Al Pacino had a sinfully good time playing the biggest bad in The Devil’s Advocate
Watch This offers movie recommendations inspired by new releases, premieres, current events, or occasionally just our own inscrutable whims. This week: With Cruella coming to theaters and Disney+, we’re looking at some of our favorite extravagant and over-the-top villains from film history.
The Devil’s Advocate (1997)
It may be hard to believe now, basking in the joy of Al Pacino’s recent performances in The Irishman and Once Upon A Time… In Hollywood, but there was a time in the 1990s when his gifts for hammy bombast were regarded with a stern wariness. After winning an overdue Oscar for, yes, hammy bombast personified in Scent Of A Woman, Pacino went on a watchlist, with critics and fans ready to flag every sinful indulgence of his more outsized actorly tendencies.
Accordingly, 1997 found his quiet (and excellent) performance in Donnie Brasco embraced, while his work in The Devil’s Advocate was—to some degree—condemned. Like Brasco, Devil’s Advocate pairs Pacino with a younger, Gen-X actor, often in a series of walk-and-talks where he gives his young costar the lay of the land. Here, Pacino’s would-be mentee is Kevin Lomax (Keanu Reeves), a prodigiously talented lawyer from Florida, courted by John Milton (Pacino), the head of a high-powered New York law firm. As it turns out, Pacino is actually playing Satan.

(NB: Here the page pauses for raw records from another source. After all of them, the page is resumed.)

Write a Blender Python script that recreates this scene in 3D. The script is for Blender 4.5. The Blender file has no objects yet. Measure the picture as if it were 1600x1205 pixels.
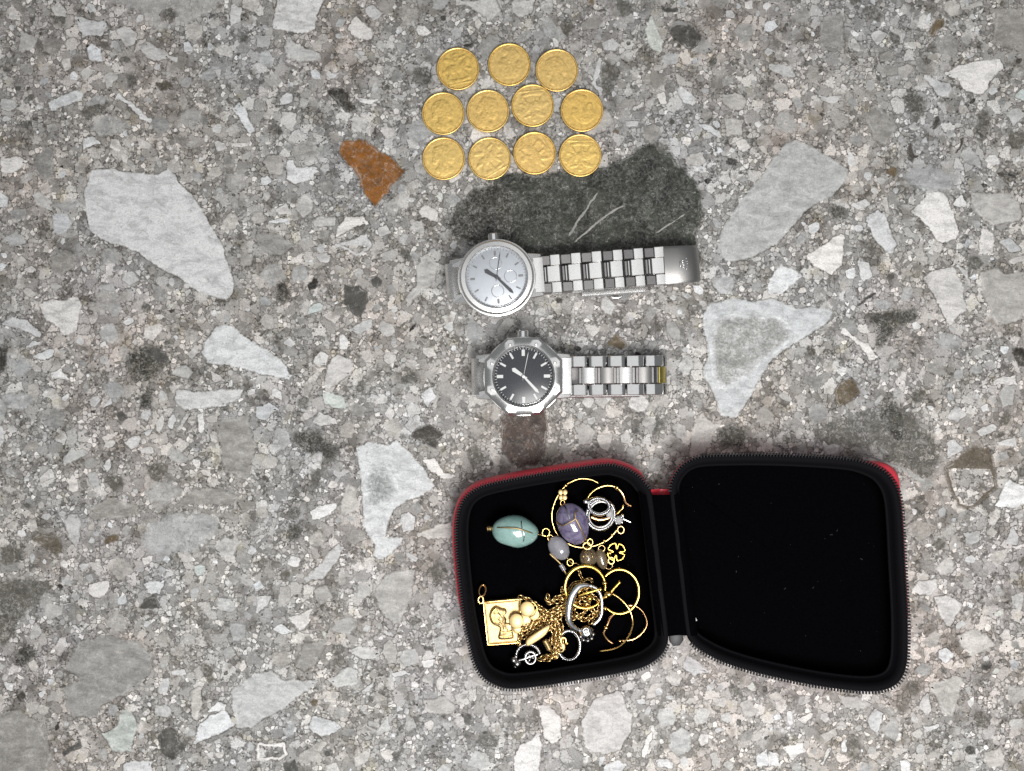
import bpy, bmesh, math, random
from mathutils import Vector, Matrix, noise as mnoise
from mathutils.geometry import tessellate_polygon
sc = bpy.context.scene
COL = sc.collection
PI = math.pi
# ---------------------------------------------------------------- camera
H = 0.55                      # lens height above the stone
S = 0.525 / 1600              # metres on the stone per photo pixel
cam = bpy.data.cameras.new('camera')
cam.sensor_width = 36.0
cam.lens = 36.0 * H / 0.525
cam.clip_start = 0.01
cam.clip_end = 50
camo = bpy.data.objects.new('camera', cam)
camo.location = (0, 0, H)
COL.objects.link(camo)
sc.camera = camo
# ---------------------------------------------------------------- room light
world = bpy.data.worlds.new('World')
sc.world = world
world.use_nodes = True
bg = world.node_tree.nodes['Background']
bg.inputs[0].default_value = (0.94, 0.97, 1.0, 1)
bg.inputs[1].default_value = 0.22
def area_light(name, loc, target, size, power, color):
    l = bpy.data.lights.new(name, 'AREA')
    l.shape = 'SQUARE'; l.size = size; l.energy = power; l.color = color
    o = bpy.data.objects.new(name, l); COL.objects.link(o)
    o.location = loc
    o.rotation_euler = (Vector(target) - Vector(loc)).to_track_quat('-Z', 'Y').to_euler()
area_light('ceiling_light', (0.10, -0.10, 1.5), (0.05, -0.03, 0), 1.8, 7.2, (0.97, 0.985, 1.0))
area_light('room_lamp', (0.12, -0.30, 0.70), (0.07, -0.10, 0), 0.30, 6.3, (1.0, 0.982, 0.96))
sc.view_settings.view_transform = 'Standard'
sc.view_settings.look = 'None'
sc.view_settings.exposure = -0.08
sc.view_settings.gamma = 1.0
sc.view_settings.use_curve_mapping = False
sc.render.engine = 'CYCLES'
sc.cycles.max_bounces = 8
sc.cycles.use_denoising = True
sc.cycles.sample_clamp_indirect = 4.0

# ---------------------------------------------------------------- helpers
def P(x, y, z=0.0):
    """a point z metres above the stone that stands over photo position x, y"""
    k = S * (H - z) / H
    return Vector(((x - 800) * k, (602.5 - y) * k, z))
def tag(o, label=None, cat=None, group=None, kind=None):
    if label: o['label'] = label
    if cat: o['category'] = cat
    if group: o['group'] = group
    if kind: o['kind'] = kind
    return o
def link(o, parent=None):
    COL.objects.link(o)
    if parent: o.parent = parent
    return o
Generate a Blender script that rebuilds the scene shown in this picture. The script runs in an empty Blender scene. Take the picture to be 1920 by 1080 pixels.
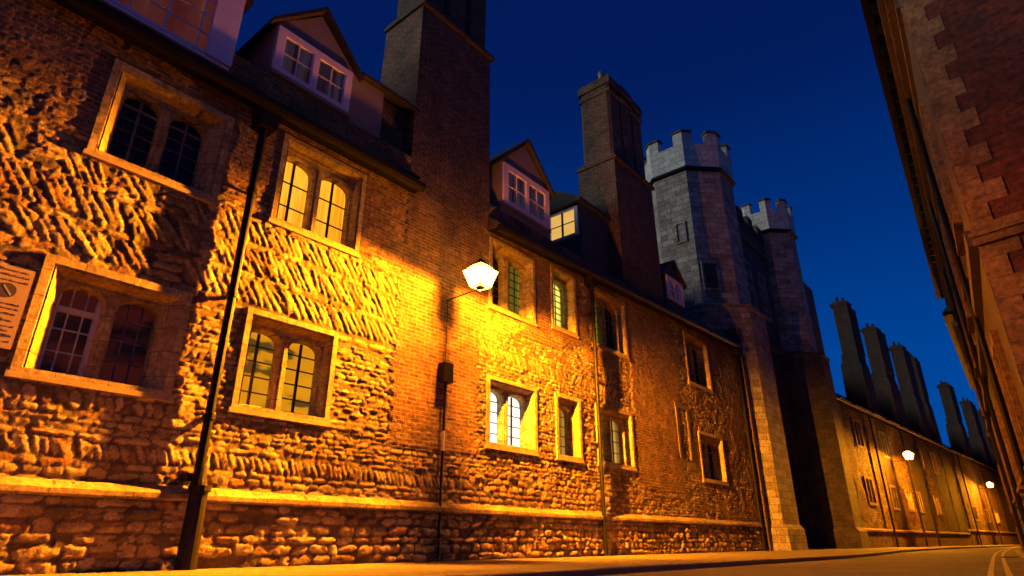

A non-metaphorical, non-subtextual Old Scratch.
Inevitably, this means Pacino will rant and holler with fiery impunity. With this in mind, the movie, paced with the leisurely, luxury-class confidence of the John Grisham adaptations it shamelessly literalizes, holds Pacino back slightly. He doesn’t speak until the 20-minute mark, and for a while turns up occasionally, as Lomax wrestles with his conscience and spars with his wife Mary Ann (Charlize Theron), who does not take to a life of Manhattan-housewife leisure. “I’m a surprise,” Milton tells Lomax at one point, expounding on his strength as a lawyer. “They don’t see me coming.” Quite the contrary, though: The precise pleasure of The Devil’s Advocate is that the audience does see him coming—even if the trailers didn’t spoil Milton’s identity, the title does—and has to wait a while for Pacino to reveal his full demonic splendor.